**What to do**
Set down word for word each line from the start of the listing through the line that contains "b = NB(); box(b, (DX1+.056, YE-.01, 0), (XR-.011, YE, SK));", both included.

── Dataset records

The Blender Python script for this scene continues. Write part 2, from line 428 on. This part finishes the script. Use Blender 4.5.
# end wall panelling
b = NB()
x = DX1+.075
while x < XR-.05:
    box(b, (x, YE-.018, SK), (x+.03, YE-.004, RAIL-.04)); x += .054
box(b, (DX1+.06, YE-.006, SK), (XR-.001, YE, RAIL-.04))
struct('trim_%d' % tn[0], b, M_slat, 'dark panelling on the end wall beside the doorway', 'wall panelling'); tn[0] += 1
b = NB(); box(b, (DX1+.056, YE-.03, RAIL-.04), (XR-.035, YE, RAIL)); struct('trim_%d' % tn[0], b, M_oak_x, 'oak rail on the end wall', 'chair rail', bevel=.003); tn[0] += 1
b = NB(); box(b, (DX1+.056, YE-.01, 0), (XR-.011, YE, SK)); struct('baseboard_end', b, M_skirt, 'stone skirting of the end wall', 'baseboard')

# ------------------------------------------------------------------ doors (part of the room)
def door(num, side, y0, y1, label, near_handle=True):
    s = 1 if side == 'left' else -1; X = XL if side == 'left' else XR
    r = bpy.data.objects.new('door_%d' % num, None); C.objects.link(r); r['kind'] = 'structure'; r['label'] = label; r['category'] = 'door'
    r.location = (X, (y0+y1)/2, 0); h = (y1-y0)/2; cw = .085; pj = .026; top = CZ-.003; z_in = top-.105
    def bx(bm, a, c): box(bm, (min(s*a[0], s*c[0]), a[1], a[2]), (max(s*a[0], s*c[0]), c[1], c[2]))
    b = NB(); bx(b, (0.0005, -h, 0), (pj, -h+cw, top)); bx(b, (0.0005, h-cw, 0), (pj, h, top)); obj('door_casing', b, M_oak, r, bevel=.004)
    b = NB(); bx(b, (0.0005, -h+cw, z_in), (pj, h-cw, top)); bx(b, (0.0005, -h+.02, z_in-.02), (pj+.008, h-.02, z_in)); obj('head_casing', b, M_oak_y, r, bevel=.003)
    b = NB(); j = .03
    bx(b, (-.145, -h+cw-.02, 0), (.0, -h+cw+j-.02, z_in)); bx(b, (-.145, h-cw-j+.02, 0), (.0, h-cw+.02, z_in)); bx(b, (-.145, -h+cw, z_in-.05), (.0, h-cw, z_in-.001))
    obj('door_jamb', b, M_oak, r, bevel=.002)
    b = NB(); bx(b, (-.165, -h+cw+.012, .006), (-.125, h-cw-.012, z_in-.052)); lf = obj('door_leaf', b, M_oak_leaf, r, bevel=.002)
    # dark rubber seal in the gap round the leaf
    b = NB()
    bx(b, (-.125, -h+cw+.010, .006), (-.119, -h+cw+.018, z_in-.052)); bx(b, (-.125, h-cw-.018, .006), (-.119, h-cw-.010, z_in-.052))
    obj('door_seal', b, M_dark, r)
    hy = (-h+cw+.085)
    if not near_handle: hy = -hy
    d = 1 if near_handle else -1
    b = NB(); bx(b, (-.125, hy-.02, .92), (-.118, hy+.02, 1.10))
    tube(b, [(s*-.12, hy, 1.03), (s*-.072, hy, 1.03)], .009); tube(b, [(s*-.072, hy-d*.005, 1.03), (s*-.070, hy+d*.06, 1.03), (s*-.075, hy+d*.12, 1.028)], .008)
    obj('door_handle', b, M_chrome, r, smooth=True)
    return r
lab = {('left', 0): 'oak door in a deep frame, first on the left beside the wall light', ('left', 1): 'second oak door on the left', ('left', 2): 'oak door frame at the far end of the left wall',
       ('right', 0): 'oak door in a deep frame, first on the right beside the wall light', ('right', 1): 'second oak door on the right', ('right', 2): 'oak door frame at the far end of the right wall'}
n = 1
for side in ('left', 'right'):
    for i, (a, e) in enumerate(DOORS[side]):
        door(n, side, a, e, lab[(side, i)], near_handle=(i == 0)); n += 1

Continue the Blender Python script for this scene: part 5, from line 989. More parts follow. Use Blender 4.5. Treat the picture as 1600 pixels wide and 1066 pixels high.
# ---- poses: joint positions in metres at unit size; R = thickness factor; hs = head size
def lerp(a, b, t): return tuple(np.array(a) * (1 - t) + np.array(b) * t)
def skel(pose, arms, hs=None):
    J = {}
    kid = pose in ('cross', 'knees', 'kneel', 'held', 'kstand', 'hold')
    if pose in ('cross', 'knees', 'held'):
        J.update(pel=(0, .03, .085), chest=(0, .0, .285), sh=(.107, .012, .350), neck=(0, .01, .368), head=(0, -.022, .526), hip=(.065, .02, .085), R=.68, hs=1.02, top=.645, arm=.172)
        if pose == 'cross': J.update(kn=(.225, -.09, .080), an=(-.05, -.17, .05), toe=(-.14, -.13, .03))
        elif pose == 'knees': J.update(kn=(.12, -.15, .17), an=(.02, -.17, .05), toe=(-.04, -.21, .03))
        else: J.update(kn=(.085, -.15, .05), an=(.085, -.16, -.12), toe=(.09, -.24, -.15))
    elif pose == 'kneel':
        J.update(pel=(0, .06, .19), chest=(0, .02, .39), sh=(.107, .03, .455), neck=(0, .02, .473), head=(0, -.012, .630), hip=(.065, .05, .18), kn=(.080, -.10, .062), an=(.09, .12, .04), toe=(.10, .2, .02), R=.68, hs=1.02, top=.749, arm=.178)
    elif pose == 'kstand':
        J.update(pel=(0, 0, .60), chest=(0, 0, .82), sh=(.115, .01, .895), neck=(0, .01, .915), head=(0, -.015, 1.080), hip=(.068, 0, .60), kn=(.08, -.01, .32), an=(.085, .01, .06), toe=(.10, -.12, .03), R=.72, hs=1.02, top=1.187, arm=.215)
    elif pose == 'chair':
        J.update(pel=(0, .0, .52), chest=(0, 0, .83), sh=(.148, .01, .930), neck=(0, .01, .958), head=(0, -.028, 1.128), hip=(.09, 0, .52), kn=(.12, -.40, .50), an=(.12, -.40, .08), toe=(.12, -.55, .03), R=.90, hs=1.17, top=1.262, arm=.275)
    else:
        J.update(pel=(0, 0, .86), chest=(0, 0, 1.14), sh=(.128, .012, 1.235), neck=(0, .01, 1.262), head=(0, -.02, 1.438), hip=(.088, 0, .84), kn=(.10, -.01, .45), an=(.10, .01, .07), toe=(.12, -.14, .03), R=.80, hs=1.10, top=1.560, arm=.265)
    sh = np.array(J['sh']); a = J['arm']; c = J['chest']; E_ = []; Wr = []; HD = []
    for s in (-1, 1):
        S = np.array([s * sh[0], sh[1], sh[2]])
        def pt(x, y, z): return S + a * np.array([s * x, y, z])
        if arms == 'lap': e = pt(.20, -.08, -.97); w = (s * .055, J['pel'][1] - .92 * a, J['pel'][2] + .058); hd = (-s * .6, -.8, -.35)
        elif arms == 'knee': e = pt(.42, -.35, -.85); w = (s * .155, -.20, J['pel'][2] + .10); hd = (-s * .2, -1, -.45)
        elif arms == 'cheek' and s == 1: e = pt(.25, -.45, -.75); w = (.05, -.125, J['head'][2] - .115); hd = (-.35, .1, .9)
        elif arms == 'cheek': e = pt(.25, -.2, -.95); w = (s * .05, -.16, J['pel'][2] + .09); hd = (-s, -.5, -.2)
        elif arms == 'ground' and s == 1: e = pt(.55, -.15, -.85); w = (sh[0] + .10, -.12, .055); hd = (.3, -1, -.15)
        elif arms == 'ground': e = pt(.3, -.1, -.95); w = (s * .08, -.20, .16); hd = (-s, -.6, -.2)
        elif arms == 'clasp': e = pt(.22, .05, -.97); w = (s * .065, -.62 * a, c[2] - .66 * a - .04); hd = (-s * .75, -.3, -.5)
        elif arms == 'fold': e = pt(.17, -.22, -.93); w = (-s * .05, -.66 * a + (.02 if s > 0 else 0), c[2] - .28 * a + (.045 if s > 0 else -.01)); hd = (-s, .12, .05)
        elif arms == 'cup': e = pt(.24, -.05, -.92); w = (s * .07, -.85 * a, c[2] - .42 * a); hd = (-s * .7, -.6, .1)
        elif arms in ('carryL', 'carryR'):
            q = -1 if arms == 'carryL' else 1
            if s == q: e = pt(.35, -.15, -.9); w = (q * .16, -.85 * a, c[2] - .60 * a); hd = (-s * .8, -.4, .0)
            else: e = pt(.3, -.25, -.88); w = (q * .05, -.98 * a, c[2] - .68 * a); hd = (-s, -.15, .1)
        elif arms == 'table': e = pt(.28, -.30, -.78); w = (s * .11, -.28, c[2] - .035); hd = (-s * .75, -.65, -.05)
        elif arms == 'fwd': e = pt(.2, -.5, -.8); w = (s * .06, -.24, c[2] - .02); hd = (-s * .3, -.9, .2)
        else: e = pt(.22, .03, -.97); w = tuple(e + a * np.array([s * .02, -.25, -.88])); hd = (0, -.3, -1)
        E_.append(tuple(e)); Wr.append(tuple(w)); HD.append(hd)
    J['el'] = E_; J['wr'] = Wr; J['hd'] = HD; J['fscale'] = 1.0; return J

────

**Output of the exercise**
The Blender Python script for this scene continues. Write part 2, from line 428 on. This part finishes the script. Use Blender 4.5.
# end wall panelling
b = NB()
x = DX1+.075
while x < XR-.05:
    box(b, (x, YE-.018, SK), (x+.03, YE-.004, RAIL-.04)); x += .054
box(b, (DX1+.06, YE-.006, SK), (XR-.001, YE, RAIL-.04))
struct('trim_%d' % tn[0], b, M_slat, 'dark panelling on the end wall beside the doorway', 'wall panelling'); tn[0] += 1
b = NB(); box(b, (DX1+.056, YE-.03, RAIL-.04), (XR-.035, YE, RAIL)); struct('trim_%d' % tn[0], b, M_oak_x, 'oak rail on the end wall', 'chair rail', bevel=.003); tn[0] += 1
b = NB(); box(b, (DX1+.056, YE-.01, 0), (XR-.011, YE, SK)); struct('baseboard_end', b, M_skirt, 'stone skirting of the end wall', 'baseboard')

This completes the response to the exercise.